Molecular Simulations of Quantized Lamellar Thickening in Polyethylenes with Regularly Spaced Brominated Groups

TL;DR

This study uses molecular dynamics simulations to explore how regular brominated groups in polyethylene influence lamellar thickening and polymorph formation, revealing quantized fold lengths and layered structures similar to smectic phases.

Contribution

It introduces a new molecular model for brominated polyethylene and demonstrates how bromine groups induce quantized lamellar thickening and layered polymorphs during crystallization.

Findings

Lamellar thickness increases in quantized steps with temperature.

Brominated groups serve as preferred fold sites within crystals.

Formation of layered structures akin to smectic phases observed.

Abstract

Polyethylene (PE) chains, with CH2 groups replaced by CBr2 at regular intervals ("precision PE"), have been observed to exhibit competing polymorphs driven by a preference for quantized fold lengths by Tasaki et al.
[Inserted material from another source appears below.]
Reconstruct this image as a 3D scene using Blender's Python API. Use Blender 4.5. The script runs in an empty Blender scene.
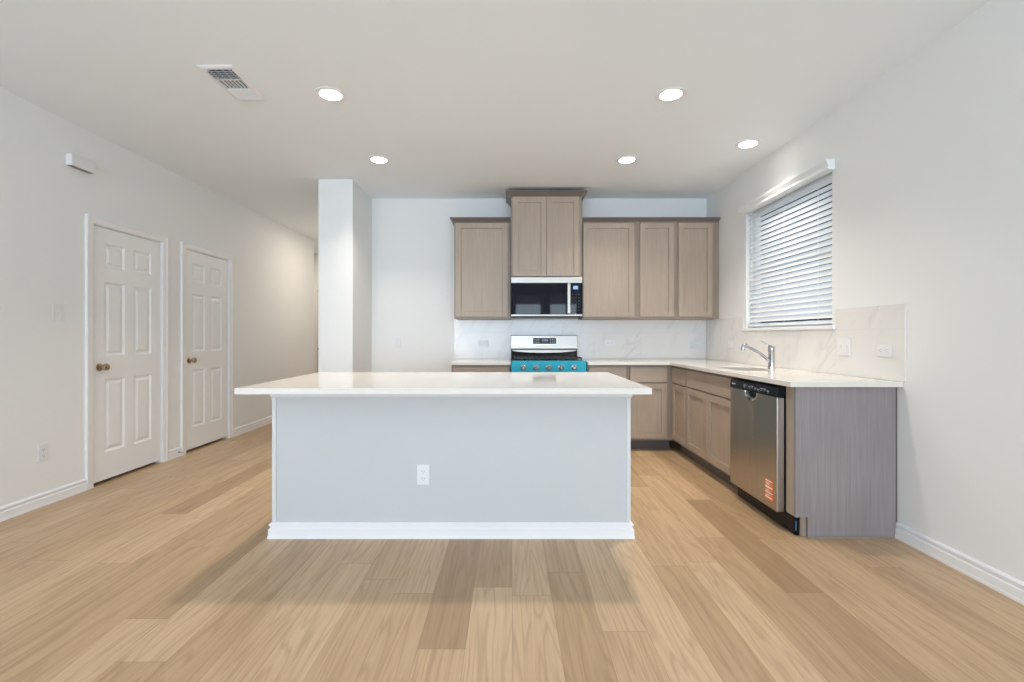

Motivated by this recent discovery, the crystallisation behaviour of such precision PE chains, 400 carbons long with CBr2 groups placed regularly at every 21st carbon, is investigated using molecular dynamics simulations. The united-monomer model of PE is extended to include dibromo groups, with steric clashes at the bromines reflected in a triple-well bending potential, demonstrating its function as a preferred fold site. Different crystallisation protocols, continuous-cooling and self-seeding, reveal remarkably different crystals. Using self-seeding, the crystalline lamellar thickness increases monotonically with temperature, in quantized multiples of the distance between dibromo units. Polymer chains are observed to fold preferentially at the dibromo groups and such groups appear to be tolerated within the crystal lamellae. On quenching the bromos assemble to form registered layers, not unlike Smectic phases observed in liquid crystals, which confirms the experimental observation of competing Form I and Form I' polymorphs.